I am in Texas, I am a Teacher, I have new friends, I have new coworkers, I have a new home, and for the longest time, I've felt as if I were in a box. I woke up every day, attempting to suffocate my soul because I wasn't sure how all this "newness" would handle my old soul.
Of course, in my suffocation attempts, I became very unhappy, or rather, I became unpassionate, which is a terrible thing to happen to someone whose fuel is simply, passion. I felt as if I let my purpose slip between my fingers. I watched my words turn into those on slide. I watched my writing become some sort of script. I let my life become a template whose design lacks any sort of me, any sort of free.

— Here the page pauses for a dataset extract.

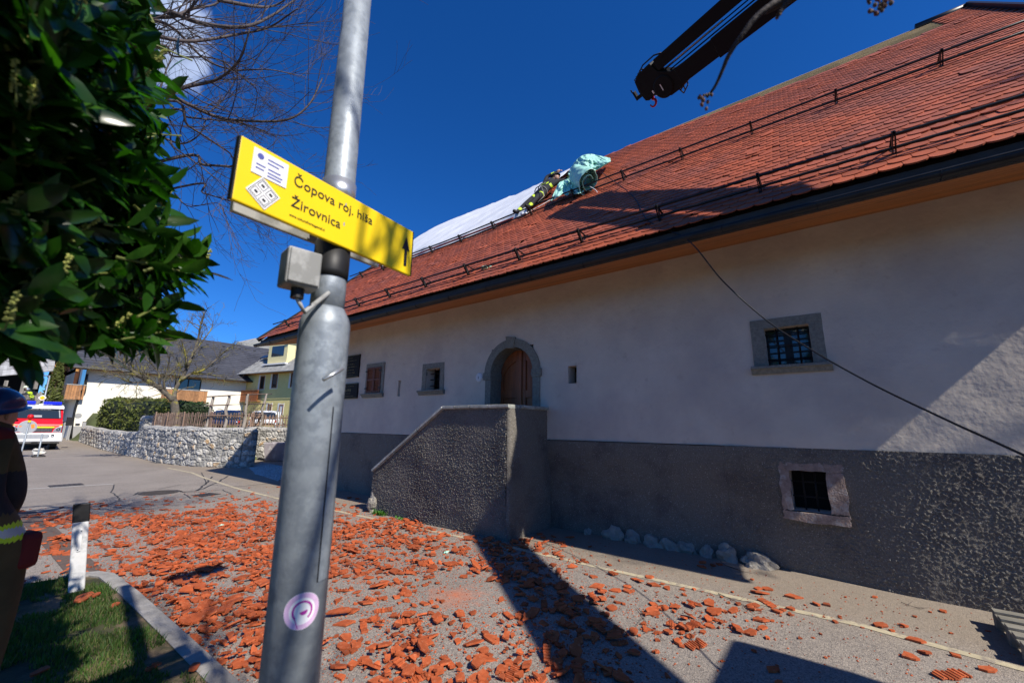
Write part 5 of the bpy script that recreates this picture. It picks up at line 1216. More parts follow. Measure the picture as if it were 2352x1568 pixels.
def rbranch(mb, p, d, l, r, dep, rn, nseg=5, wob=.25, up=.0, kids=3, ratio=.6, spread=.7, rmin=.002, sides=5, endr=.45):
    q = [np.array(p, float)]; d = _n(np.array(d, float)); ds = []
    for k in range(nseg):
        d = _n(d+np.array([rn.gauss(0, wob) for _ in range(3)])*.6+np.array((0, 0, up))); q.append(q[-1]+d*l/nseg); ds.append(d)
    mb.tube(q, [max(rmin, r*(1-(1-endr)*k/nseg)) for k in range(nseg+1)], sides, cap=False)
    if dep > 0:
        for k in range(kids):
            t = rn.uniform(.25, 1); i = min(nseg-1, int(t*nseg)); a = np.array([rn.gauss(0, 1) for _ in range(3)]); a = _n(a-ds[i]*(a@ds[i]))
            rbranch(mb, q[i+1] if t > .9 else q[i]*(1-(t*nseg-i))+q[i+1]*(t*nseg-i), ds[i]+a*spread, l*ratio*rn.uniform(.6, 1.1), r*.5, dep-1, rn, nseg, wob, up, kids, ratio, spread, rmin, max(3, sides-1), endr)
m_ = MB(); rn = random.Random(8)
for (a, b) in ((ctr_[2][0], (0, 0, 1)), (ctr_[3][0], (-.1, 0, 1))):
    for k in range(2): rbranch(m_, np.array(a)+(.1, .1, 0), (rn.uniform(-.5, .5), 0, 1), 1.1, .022, 2, rn, 8, .5, .02, 4, .6, .8)
m_.build('vine', M['vine'], tre, smooth=True)
m_ = MB(); 
for k in range(9): s = rn.uniform(3, 6.5); p = fp(s); rbranch(m_, (p[0]+.2, p[1]+.2, 1.35), (rn.uniform(-.5, .5), rn.uniform(-.5, .5), 1), .8, .012, 3, rn, 5, .35, .02, 4, .6, .9)
tag(m_.build('garden_shrub', M['vine']), 'bare twiggy shrub growing behind the right part of the picket fence', 'shrub')
# ------------------------------------------------------------------ hedge, conifer
def leaves(mb, cen, nrm, sz, rn, asp=.5):
    a = np.array([rn.gauss(0, 1) for _ in range(3)])+nrm*1.2; a = _n(a); u = _n(np.cross(a, np.array([rn.gauss(0, 1) for _ in range(3)]))); v = np.cross(a, u); c = np.array(cen)
    mb.add([c-u*sz, c-v*sz*asp, c+u*sz, c+v*sz*asp], [(0, 1, 2, 3)])
def leafbox(name, x0, x1, y0, y1, z0, z1, n, sz, mt, label, cat, seed, rnd=.5, path=None):
    rn = random.Random(seed); t = thing(name, ((x0+x1)/2, (y0+y1)/2, z0), label, cat); m_ = MB()
    cx, cy, cz = (x0+x1)/2, (y0+y1)/2, (z0+z1)/2; hx, hy, hz_ = (x1-x0)/2, (y1-y0)/2, (z1-z0)/2
    for k in range(n):
        a = np.array([rn.uniform(-1, 1) for _ in range(3)]); m = np.argmax(np.abs(a)); a[m] = math.copysign(1, a[m]); a[2] = max(a[2], -1); p4 = (abs(a[0])**6+abs(a[1])**6+abs(a[2])**6)**(1/6); a = a/p4
        k_ = 1+.10*noise.noise(Vector(a*2.2+seed))+rn.uniform(-.10, .03); p = np.array((cx+a[0]*hx*k_, cy+a[1]*hy*k_, cz+a[2]*hz_*k_)); leaves(m_, p, _n(a), sz*rn.uniform(.6, 1.3), rn)
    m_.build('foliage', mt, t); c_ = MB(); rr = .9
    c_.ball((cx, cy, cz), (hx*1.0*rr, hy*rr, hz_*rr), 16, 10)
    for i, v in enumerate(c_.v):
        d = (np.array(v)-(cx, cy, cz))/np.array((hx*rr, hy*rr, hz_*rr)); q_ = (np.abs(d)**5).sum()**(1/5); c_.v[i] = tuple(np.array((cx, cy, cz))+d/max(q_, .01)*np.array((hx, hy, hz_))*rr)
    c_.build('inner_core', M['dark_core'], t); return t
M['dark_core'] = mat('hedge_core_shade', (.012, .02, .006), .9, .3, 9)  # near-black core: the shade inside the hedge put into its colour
M['thuja'] = mat('yellow_green_foliage', (.085, .10, .018), .7, .3, 2, island=.4, trans=.15)
M['priv'] = mat('dark_hedge_leaf', (.028, .055, .014), .6, .3, 2, island=.45, trans=.15)
ztop = lambda x, y, X: CAM[2]+ray(*z8(x, y))[2]/ray(*z8(x, y))[0]*X
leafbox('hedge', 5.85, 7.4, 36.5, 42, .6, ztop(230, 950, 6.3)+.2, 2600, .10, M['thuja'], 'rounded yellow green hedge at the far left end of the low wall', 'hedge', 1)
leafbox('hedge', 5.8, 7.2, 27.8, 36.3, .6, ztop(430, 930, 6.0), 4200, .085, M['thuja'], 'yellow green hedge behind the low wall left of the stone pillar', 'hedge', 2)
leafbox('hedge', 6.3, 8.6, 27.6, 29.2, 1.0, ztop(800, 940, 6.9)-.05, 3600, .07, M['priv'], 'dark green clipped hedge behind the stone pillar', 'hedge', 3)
def conifer(name, c, r, hgt, n, mt, label, seed):
    rn = random.Random(seed); t = thing(name, c, label, 'tree'); m_ = MB()
    for k in range(n):
        z = rn.random()**.8; a = rn.uniform(0, 6.28); rr = r*(1-z**1.6)*(.85+.25*noise.noise((a*1.5, z*5, seed)))*rn.uniform(.75, 1.05)+.03
        p = np.array((c[0]+rr*math.cos(a), c[1]+rr*math.sin(a), c[2]+z*hgt)); leaves(m_, p, np.array((math.cos(a), math.sin(a), .3)), rn.uniform(.08, .17), rn, .4)
    m_.build('crown', mt, t); m_ = MB(); m_.tube([c, (c[0], c[1], c[2]+hgt*.85)], [.14, .03], 8); m_.build('trunk', M['vine'], t)
c = on(*z1(850, 300), 1, 44); conifer('conifer', (c[0], 44, .2), .85, 6.0, 2600, M['thuja'], 'bushy yellow green conifer left of the wooden balcony', 3)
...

My usually silly self became disgustingly serious. My soul could always been seen in my eyes, but my smile lacked any sort of genuineness . Tonight, though, my soul cried so loudly, "please, let me out of this box, please....live."

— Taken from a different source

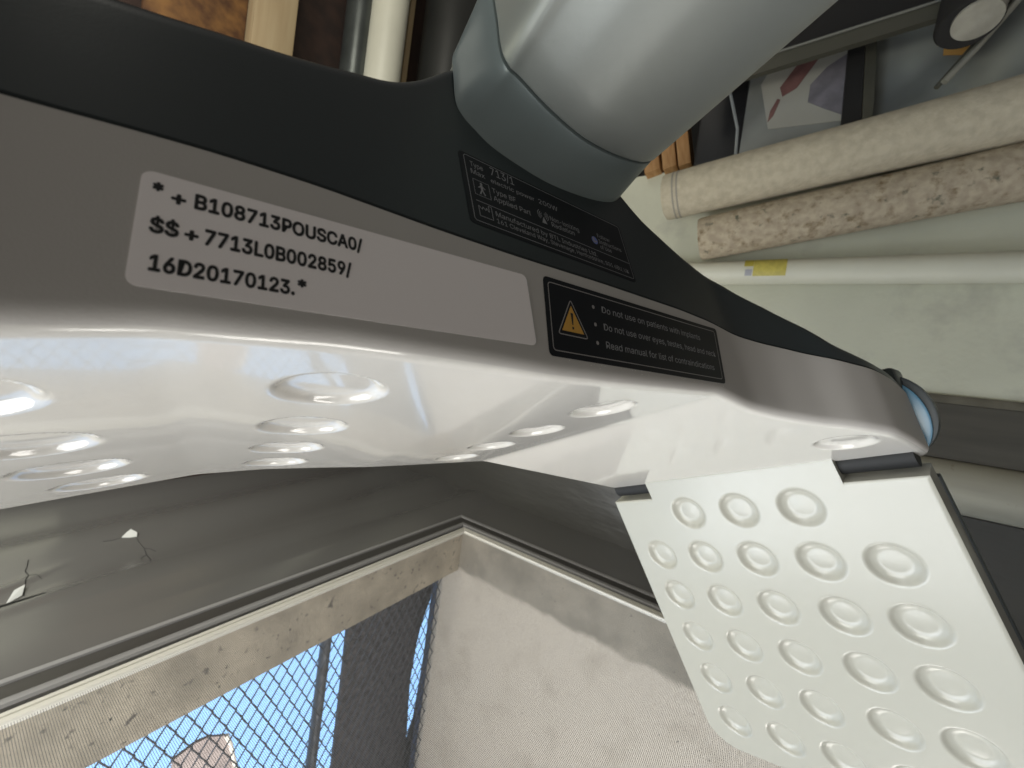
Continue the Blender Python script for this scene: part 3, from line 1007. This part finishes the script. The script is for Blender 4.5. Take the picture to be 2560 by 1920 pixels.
# brick house far off
hs = empty("brick_house", at_room(2.4, 6.0, -6.0), "distant brick gable with white verge seen through the fence", "house")
M_brick = mat("far_brick", (0.42, 0.36, 0.34), 0.9, color2=(0.30, 0.26, 0.25), vscale=3)
mb = MB(); mb.prism([(-0.25, -2.5), (-0.22, 0.18), (0.02, 0.24), (0.18, 0.21), (0.42, 0.06), (0.46, -0.08), (0.62, -0.7), (0.8, -2.5)], 0, 0.05, 1)
mb.build("wall", M_brick, hs, 30)
mb = MB(); mb.tube([(0.40, -0.03, 0.10), (0.47, -0.03, -0.08), (0.56, -0.03, -0.45), (0.66, -0.03, -0.9)], 0.028, 8)
mb.build("verge_board", mat("white_verge", (0.8, 0.78, 0.7), 0.5), hs)

# sky: a far dome
def sky_dome():
    V, F = [], []
    nu, nv = 48, 24
    R = 60.0
    for j in range(nv + 1):
        ph = math.pi * j / nv
        for i in range(nu):
            t = 2 * math.pi * i / nu
            V.append((R * math.sin(ph) * math.cos(t), R * math.sin(ph) * math.sin(t), R * math.cos(ph)))
    for j in range(nv):
        for i in range(nu):
            a = j * nu + i; b_ = j * nu + (i + 1) % nu
            F.append((a, a + nu, b_ + nu, b_))
    return V, F
# only the outdoor half (below the window wall in these axes)
V, F = sky_dome()
V = [(v[0], v[1], v[2]) for v in V]
F = [f for f in F if max(V[i][2] for i in f) < 2.0 and min(V[i][2] for i in f) > -52 and min(V[i][1] for i in f) > 12]
M_sky = bpy.data.materials.new("sky_glow"); M_sky.use_nodes = True
nt = M_sky.node_tree; nt.nodes.remove(nt.nodes["Principled BSDF"])
em = nt.nodes.new("ShaderNodeEmission"); nt.links.new(em.outputs[0], nt.nodes["Material Output"].inputs[0])
em.inputs[1].default_value = 2.15
em.inputs[0].default_value = (0.31, 0.56, 0.92, 1)
sky = obj("sky", V, F, M_sky, None, None, True)
sky.matrix_world = at_room(0, 0, 0)
tag(sky, "clear blue sky outside the window", "sky", kind="structure")

# ------------------------------------------------------------ the right-hand wall and its clutter
M_wall = mat("off_white_wall", (0.585, 0.585, 0.465), 0.75, var=0.10, vscale=3, bump=0.0008, bscale=50)
spots(M_wall, (0.38, 0.37, 0.31), 4, 0.55, 0.75)
M_beige = mat("beige_panel", (0.42, 0.40, 0.32), 0.7, var=0.25, vscale=6, stretch=(1, 0.4, 2))
spots(M_beige, (0.25, 0.21, 0.15), 25, 0.66, 0.74)
M_brown = mat("dark_brown_band", (0.085, 0.078, 0.062), 0.6, var=0.3, vscale=5, stretch=(1, 0.4, 4))
M_brown2 = mat("brown_ledge", (0.13, 0.118, 0.085), 0.7, var=0.3, vscale=20)
M_wrinkle = mat("dark_wrinkled_sheet", (0.07, 0.068, 0.062), 0.32, bump=0.007, bscale=5, stretch=(1, 0.7, 2.4))
PWL = 1.75
def wslab(name, p0, p1, q0, q1, r0, r1, m, label, cat, bev=0.0, kind="structure"):
    mb = MB(); mb.box(p0 - PWL, p1 - PWL, q0, q1, r0, r1, bev)
    o_ = mb.build(name, m); o_.matrix_world = at_room(PWL, 0, 0)
    return tag(o_, label, cat, kind=kind)
wslab("right_wall", PWL, PWL + 0.12, -2.6, 2.9, 0.108, 0.945, M_wall, "off-white painted wall behind the stained rolls and white pipe", "wall")
wslab("wall_ledge", PWL - 0.012, PWL + 0.10, -2.6, 2.9, 0.082, 0.107, M_brown2, "thin brown ledge along the foot of the off-white wall", "trim", 0.002)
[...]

It was then that I danced. I shut the door to my room, I found my favorite songs and I danced. it was awkward at first because I had for so long lacked life, lacked the moves that made me. But, after 11 seconds, I was dancing and I was free. I moved as if no one was watching and even when my cheap computer couldn't keep up with the music stream, I danced. Soon, I was looking at myself in the shadows and thanking the good Universe that I hadn't left entirely. I was, for the first time in a long time, so happy to see myself move, so in control of every single motion while not taking the freedom out of any single motion.
Everything around me is new, but my soul is the same, and my god, my soul loves to dance.
My most beautiful friend. I am very happy you're writing again. I can watch your dance. My heart is dancing right now to your dance, to your freedom that has returned. Please continue to dance and sing. The soul is here to rejoice in this moment. I love you my precious friend.